Saint François d’Assise, in Pour en finir avec les pachydermes

L’éléphant a ceci de commun avec le tigre, l’otarie, le chameau et le clown d’être très rare à l’état sauvage dans les collines du Mortainais, les quelques spécimens qu’on peut y observer appartenant généralement à des cirques de passage au triste spectacle desquels nul n’est contraint d’assister. Son absence explique en grande partie mon choix d’y résider. Il se trouve que de longues années de réflexion sur le sujet m’ont conduit, à l’instar du Poverello,   à concevoir vis-à-vis des pachydermes en général et de ce proboscidien en particulier une aversion qu’on ne saurait qualifier de phobique tant elle est rationnelle.

Quoi de plus disgracieux, de plus nuisible et de plus grossier qu’un éléphant qu’il soit d’Afrique d’Asie, de Limoges* ou socialiste ? Déjà son nom devrait nous mettre en garde : il est en effet dérivé du grec ἐλέφας signifiant à la fois ivoire et, par synecdoque, éléphant. Le seul choix de cette figure de style montre à quel point cette bête est prête à tout pour s’arroger une valeur qu’elle n’a pas. Notons au passage que le preux Roland, pour appeler à sa rescousse son Charlemagne de tonton, souffla dans son olifant. Or qu’est-ce qu’un olifant, sinon une déformation du nom de cet infâme pachyderme ? Comment s’étonner dès lors que personne ne vint le secourir à temps ? N’ayant pas été élevé à la cour d’Aachen, je ne me serais jamais permis une pratique aussi révoltante dont les effets en matière de son équivalent à ceux qu’on obtient en pissant dans un violon. Mais foin de digressions, venons-en aux tristes faits.

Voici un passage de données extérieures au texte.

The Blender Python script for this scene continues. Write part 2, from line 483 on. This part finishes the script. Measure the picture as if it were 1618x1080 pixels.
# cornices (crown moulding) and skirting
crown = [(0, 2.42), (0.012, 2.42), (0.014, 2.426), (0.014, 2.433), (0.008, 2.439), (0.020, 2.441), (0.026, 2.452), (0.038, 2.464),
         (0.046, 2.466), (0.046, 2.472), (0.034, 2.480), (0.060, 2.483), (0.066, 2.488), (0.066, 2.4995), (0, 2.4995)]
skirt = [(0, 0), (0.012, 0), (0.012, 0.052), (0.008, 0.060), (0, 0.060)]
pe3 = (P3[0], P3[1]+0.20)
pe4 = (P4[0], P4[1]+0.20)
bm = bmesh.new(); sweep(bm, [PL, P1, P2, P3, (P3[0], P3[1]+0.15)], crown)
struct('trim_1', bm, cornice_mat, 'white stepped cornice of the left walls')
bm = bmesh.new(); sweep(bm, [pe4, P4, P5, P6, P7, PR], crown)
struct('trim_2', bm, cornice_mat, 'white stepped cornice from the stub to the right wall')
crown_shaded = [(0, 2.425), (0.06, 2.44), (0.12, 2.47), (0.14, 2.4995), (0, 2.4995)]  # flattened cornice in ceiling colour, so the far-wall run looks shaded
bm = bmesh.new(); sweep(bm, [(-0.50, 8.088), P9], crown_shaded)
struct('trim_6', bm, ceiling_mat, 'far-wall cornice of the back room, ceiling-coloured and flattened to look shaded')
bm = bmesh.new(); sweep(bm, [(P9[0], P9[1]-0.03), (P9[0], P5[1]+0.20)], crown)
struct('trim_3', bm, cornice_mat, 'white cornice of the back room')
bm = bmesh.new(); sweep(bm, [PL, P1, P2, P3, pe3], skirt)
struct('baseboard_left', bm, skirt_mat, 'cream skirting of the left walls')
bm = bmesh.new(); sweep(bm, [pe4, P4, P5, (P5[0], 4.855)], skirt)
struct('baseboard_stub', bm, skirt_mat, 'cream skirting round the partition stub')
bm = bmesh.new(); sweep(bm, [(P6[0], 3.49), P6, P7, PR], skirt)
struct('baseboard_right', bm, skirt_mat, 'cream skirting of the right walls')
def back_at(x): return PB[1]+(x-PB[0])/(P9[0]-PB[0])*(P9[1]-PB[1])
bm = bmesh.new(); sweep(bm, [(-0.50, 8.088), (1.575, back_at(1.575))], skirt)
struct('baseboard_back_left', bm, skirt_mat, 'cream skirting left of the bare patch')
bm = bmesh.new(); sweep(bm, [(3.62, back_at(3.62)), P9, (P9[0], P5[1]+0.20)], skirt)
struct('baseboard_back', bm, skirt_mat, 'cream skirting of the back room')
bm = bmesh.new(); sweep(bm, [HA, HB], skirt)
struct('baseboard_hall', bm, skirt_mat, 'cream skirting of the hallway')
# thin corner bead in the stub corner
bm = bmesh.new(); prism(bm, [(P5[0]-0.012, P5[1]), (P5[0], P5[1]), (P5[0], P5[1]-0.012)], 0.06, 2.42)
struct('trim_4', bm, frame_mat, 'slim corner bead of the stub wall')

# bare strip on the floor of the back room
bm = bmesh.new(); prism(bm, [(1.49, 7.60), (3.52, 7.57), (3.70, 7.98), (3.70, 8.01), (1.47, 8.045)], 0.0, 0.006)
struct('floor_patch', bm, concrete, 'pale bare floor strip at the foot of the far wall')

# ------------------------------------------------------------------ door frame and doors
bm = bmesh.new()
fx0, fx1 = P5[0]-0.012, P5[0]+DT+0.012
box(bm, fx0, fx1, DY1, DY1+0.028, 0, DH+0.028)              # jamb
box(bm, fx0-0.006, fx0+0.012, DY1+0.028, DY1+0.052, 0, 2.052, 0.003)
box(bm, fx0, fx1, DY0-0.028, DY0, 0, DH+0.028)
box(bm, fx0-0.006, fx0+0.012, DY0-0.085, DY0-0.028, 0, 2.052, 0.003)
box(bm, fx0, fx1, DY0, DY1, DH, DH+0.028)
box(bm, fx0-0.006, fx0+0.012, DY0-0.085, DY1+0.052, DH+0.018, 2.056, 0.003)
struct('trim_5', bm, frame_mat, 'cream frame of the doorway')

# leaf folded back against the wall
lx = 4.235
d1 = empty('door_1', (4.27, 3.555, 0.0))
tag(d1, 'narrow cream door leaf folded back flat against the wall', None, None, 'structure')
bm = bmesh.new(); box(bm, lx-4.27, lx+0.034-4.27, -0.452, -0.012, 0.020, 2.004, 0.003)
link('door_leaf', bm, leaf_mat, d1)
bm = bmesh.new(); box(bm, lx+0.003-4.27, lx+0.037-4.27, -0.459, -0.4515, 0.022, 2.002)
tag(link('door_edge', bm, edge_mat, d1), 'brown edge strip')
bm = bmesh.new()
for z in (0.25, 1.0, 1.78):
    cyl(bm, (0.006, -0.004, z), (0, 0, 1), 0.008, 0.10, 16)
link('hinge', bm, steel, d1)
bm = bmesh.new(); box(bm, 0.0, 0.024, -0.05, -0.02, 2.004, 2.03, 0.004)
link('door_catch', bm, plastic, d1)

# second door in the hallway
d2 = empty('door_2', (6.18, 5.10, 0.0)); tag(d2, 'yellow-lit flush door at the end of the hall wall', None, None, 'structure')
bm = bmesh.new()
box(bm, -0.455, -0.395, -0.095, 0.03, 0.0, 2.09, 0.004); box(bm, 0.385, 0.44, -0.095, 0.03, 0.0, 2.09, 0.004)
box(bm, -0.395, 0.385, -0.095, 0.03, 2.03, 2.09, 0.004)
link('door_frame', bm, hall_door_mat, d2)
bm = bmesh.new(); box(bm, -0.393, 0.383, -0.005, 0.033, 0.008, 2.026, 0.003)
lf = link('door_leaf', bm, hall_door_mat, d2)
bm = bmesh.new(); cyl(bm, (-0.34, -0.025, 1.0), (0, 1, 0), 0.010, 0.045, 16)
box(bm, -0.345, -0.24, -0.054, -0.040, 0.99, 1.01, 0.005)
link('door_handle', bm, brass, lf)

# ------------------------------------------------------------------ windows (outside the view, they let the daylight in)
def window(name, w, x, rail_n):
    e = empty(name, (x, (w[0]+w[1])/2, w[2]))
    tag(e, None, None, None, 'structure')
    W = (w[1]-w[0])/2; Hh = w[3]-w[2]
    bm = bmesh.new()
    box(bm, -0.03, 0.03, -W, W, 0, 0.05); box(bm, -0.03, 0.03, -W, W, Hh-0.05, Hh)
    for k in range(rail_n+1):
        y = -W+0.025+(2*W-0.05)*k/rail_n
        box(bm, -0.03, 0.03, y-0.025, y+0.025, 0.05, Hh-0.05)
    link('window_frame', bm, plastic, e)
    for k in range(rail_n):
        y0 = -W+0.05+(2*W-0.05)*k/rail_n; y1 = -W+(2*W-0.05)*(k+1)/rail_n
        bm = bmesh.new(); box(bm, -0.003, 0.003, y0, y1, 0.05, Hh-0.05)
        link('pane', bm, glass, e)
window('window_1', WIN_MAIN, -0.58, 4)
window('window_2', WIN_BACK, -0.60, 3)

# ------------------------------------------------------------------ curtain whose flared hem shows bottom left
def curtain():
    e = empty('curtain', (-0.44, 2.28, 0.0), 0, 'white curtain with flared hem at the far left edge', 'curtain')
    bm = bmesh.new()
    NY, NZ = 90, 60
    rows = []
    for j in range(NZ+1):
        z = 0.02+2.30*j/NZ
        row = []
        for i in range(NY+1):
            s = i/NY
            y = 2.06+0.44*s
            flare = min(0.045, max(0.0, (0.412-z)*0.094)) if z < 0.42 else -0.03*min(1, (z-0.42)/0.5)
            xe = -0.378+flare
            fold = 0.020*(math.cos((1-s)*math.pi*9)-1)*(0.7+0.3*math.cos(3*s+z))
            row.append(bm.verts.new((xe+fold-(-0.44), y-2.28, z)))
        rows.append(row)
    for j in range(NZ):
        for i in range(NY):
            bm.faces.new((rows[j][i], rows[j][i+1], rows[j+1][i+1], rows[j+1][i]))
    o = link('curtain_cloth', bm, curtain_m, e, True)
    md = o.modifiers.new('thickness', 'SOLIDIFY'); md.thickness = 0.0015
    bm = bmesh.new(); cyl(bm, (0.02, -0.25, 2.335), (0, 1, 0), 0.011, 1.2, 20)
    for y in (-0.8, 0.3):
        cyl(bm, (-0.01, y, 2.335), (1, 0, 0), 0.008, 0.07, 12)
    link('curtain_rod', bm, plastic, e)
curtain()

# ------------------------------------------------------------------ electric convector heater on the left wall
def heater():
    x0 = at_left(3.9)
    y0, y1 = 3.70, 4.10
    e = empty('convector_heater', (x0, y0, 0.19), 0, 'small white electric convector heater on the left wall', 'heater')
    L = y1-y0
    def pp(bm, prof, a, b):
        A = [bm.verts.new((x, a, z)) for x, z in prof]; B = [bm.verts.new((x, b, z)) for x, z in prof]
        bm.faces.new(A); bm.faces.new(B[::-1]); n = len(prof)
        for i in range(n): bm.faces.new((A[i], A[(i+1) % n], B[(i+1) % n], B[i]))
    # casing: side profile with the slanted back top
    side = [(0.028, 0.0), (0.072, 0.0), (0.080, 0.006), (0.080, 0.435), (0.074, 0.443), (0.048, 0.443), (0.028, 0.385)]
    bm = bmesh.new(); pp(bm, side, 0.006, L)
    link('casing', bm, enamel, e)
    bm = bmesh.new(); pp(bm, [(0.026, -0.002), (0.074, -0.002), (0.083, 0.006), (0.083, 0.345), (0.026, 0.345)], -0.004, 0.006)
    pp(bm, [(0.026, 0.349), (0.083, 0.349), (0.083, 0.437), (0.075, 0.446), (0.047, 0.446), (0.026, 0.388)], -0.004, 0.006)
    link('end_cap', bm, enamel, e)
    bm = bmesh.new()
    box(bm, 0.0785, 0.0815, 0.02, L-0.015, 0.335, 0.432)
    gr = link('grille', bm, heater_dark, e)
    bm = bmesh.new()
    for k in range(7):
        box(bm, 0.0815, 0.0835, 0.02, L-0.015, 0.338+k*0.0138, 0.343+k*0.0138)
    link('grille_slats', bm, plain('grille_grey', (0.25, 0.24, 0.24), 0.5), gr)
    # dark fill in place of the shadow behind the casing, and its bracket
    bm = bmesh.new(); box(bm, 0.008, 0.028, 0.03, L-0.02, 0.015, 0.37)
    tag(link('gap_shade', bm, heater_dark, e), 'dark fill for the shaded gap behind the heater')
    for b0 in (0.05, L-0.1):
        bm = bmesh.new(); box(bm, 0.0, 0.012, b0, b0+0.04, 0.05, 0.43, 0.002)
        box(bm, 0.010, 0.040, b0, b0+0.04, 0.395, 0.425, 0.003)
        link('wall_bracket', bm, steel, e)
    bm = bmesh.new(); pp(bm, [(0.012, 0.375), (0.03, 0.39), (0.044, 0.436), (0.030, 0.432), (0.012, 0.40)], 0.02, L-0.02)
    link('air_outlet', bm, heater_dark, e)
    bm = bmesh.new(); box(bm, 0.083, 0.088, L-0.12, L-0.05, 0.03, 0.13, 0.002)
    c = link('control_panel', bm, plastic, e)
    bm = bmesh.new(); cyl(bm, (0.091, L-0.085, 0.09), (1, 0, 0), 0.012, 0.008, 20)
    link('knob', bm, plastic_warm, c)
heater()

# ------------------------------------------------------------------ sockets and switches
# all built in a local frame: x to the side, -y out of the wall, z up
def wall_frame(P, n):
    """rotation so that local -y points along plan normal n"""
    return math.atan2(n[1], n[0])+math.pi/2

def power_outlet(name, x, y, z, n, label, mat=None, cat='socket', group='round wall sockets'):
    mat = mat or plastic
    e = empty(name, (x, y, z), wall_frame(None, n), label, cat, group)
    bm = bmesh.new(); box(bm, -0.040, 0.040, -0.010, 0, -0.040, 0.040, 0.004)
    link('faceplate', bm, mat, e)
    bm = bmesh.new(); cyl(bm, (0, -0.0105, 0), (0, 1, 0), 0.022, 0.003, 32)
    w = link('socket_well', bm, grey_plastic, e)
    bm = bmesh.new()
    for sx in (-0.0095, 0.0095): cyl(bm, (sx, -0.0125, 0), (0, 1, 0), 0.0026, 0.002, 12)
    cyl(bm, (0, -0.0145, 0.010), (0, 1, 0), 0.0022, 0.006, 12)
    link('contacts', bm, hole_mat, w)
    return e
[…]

L’éléphant d’Afrique vit soit dans la savane, soit dans la forêt. Dans l’un et l’autre cas, il fait l’objet d’une chasse sans merci tant le fier homme des plaines herbeuses et le vorace pygmée sont friands de sa chair dont le goût rappelle celui de la girafe avec en plus des arômes de fruits rouges et de balayures d’atelier de mécanique générale. Bien que de petite taille, le pygmée est doté d’un solide appétit : un éléphant cuit à la broche est le repas traditionnel qu’offre un célibataire à son futur beau-frère en vue d’obtenir son soutien lorsqu’il demandera la main de sa sœur (les oreilles et la queue, peu digestes sont données aux chiens ou aux matadors de passage qui en raffolent).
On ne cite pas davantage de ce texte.